Die Wirtschaftsprüfungs- und Beratungsgesellschaft Deloitte hat in einer Studie bereits zum dritten Mal die Working-Capital-Entwicklung deutscher Unternehmen untersucht. Die Bindungsdauer des Working Capital hat sich in den meisten Unternehmen um mindestens einen Tag erhöht, das Nettoumlaufvermögen ist um 5 Prozent auf 243 Mrd. Euro gewachsen, so die Ergebnisse der Studie aus dem Jahr 2016. Laut Deloitte scheint angesichts niedriger Zinsen und eines hohen Barmittelbestandes bei vielen der analysierten Unternehmen das Thema der Umlaufvermögensbindung aus dem Fokus zu geraten. Das bestätigen auch Untersuchungen von der Wirtschaftsprüfungs- und Beratungsgesellschaft PwC. Deutsche Unternehmen seien zwar bekannt für ihre gute Zahlungsmoral, räumen aber ihren Kunden lange Fristen ein. Im Durchschnitt dauere es in den USA nur 39 Tage, bis eine Rechnung bezahlt wird, in Deutschland dagegen 46 Tage. Unterm Strich haben Unternehmen aus dem deutschsprachigen Raum die höchste Working-Capital-Quote in Europa.
Das stimmt auch mit meinen Beobachtungen überein. In der Unternehmenspraxis zollt man dem Working Capital häufig erst dann Aufmerksamkeit, wenn es bereits Liquiditätsengpässe gibt. Zudem fehlt vielfach die Zuordnung zu einem Verantwortlichen. Deshalb möchte ich mich auf dem Blog einmal wieder dem Thema Working Capital Management (WCM) widmen und wichtige Stellschrauben beleuchten. Denn eines ist klar: Die gesamten Wertschöpfungsprozesse unter die Lupe zu nehmen – und dauerhaft im Auge zu behalten – zahlt sich aus. Da die Kennzahlen zur Steuerung des Working Capital auch bei Unternehmensratings herangezogen werden, wirkt sich ein aktives Working Capital Management auch positiv auf die Bonität eines Unternehmens aus.
Quantitative und qualitative Bestandsaufnahme
Ziel des Working Capital Managements ist es, das im Unternehmen gebundene Kapital knapp zu halten. Die verschiedenen Unternehmensbereiche wie Finanzabteilung, Vertrieb oder Produktion müssen bei der Optimierung an einem Strang ziehen. Klar ist, dass dies häufig nicht ohne Widerstände geschieht, denn schließlich haben die verschiedenen Unternehmensbereiche unterschiedliche Interessen. Aber auch wenn verschiedenen Abteilungen beteiligt sind, muss jemand die Verantwortung für diesen Prozess übernehmen.

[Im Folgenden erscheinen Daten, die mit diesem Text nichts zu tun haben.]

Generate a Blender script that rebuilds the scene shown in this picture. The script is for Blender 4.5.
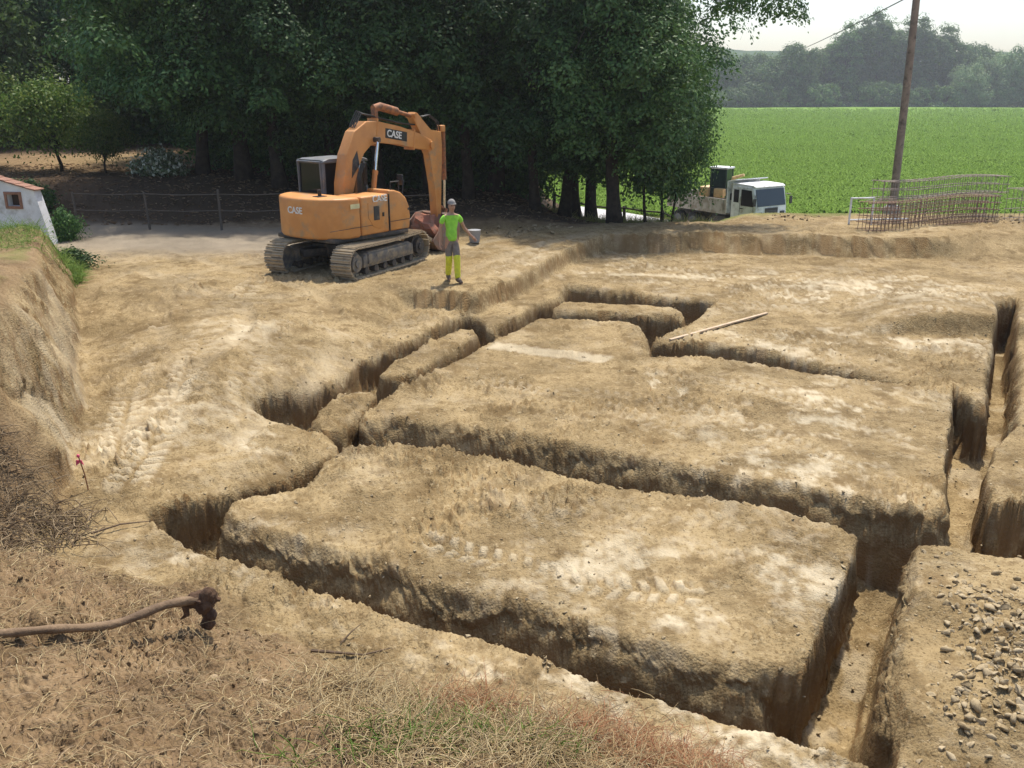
import bpy, bmesh, math, random
import numpy as np
from mathutils import Vector, Matrix

for _o in list(bpy.data.objects):
    bpy.data.objects.remove(_o)
S = bpy.context.scene
COL = S.collection
R = math.radians
rng = np.random.default_rng(7)
random.seed(7)

# ------------------------------------------------------------------ camera
CAM_H = 4.4
PITCH = 18.205
cd = bpy.data.cameras.new('camera')
cam = bpy.data.objects.new('camera', cd)
COL.objects.link(cam)
cam.location = (0, 0, CAM_H)
cam.rotation_euler = (R(90 - PITCH), 0, 0)
cd.sensor_width = 36
cd.lens = 900 / 1024 * 36
cd.clip_start = 0.05
cd.clip_end = 3000
S.camera = cam

# ------------------------------------------------------------------ light
SUN_EL, SUN_AZ = 66, 18           # azimuth from +Y towards +X
w = bpy.data.worlds.new('World')
S.world = w
w.use_nodes = True
nt = w.node_tree
sky = nt.nodes.new('ShaderNodeTexSky')
sky.sky_type = 'NISHITA'
sky.sun_disc = False
sky.sun_elevation = R(SUN_EL)
sky.sun_rotation = R(SUN_AZ)
sky.dust_density = 2.2
sky.air_density = 1.0
sky.ozone_density = 1.0
nt.links.new(sky.outputs[0], nt.nodes['Background'].inputs[0])
nt.nodes['Background'].inputs[1].default_value = 0.165
sl = bpy.data.lights.new('sun', 'SUN')
sl.energy = 4.1
sl.angle = R(1.5)
sl.color = (1.0, 0.93, 0.82)
so = bpy.data.objects.new('sun', sl)
COL.objects.link(so)
d_ = Vector((math.sin(R(SUN_AZ)) * math.cos(R(SUN_EL)), math.cos(R(SUN_AZ)) * math.cos(R(SUN_EL)), math.sin(R(SUN_EL))))
so.rotation_euler = d_.to_track_quat('Z', 'Y').to_euler()
so.location = (0, 0, 60)
S.view_settings.view_transform = 'Standard'
S.view_settings.look = 'None'
S.view_settings.gamma = 1
S.view_settings.use_curve_mapping = False
S.view_settings.exposure = 0.45
S.cycles.use_denoising = True
S.cycles.max_bounces = 6
S.cycles.diffuse_bounces = 4
S.cycles.transmission_bounces = 4
S.cycles.transparent_max_bounces = 6
S.cycles.volume_bounces = 0
S.cycles.caustics_reflective = False
S.cycles.caustics_refractive = False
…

An den Anfang einer Working Capital-Optimierung gehört eine gezielte quantitative und qualitative Bestandsaufnahme:
- Welches sind die unternehmenseigenen wichtigsten strategischen und operativen Working Capital-Treiber?
- Welche Auswirkungen haben diese auf Kapitalbindung, Cashflow sowie Gewinn- und Verlustrechnung (GuV)?
- Welche Optimierungsmaßnahmen können kurzfristig umgesetzt werden?
Im Rahmen des Working Capital Managements stehen vor allem drei Gestaltungsbereiche im Vordergrund:
- Management von Forderungen (Prozess Order-to-Cash)
- Management von Verbindlichkeiten (Prozess Purchase-to-Pay).
- Bestands- oder Vorratsmanagement mit Lieferkette, Logistik und Lagerhaltung (Supply Chain Management)
Im kommenden Blogbeitrag widme ich mich zunächst den Schlüsselkennzahlen des WCM.
(Hinweis: Dieser Beitrag wurde in ähnlicher Form bereits 2015 auf dem C4B Blog veröffentlicht).
In Zeiten niedriger Zinsen ist das Thema Working Capital leider bei vielen Unternehmen in die „zweite Reihe“ gerückt. Wenn sich aber Unternehmenssituation ändert und auch die Zinslage wieder anzieht, kann man nicht sofort umschalten. Es dauert schon etwas die einzelnen Prozesse zu optimieren. Der CFO selbst oder ein ihm direkt zugeordneter Mitarbeiter muss sich hierum kümmern, um entsprechende Relevanz in der Organisation hierfür aufzubauen.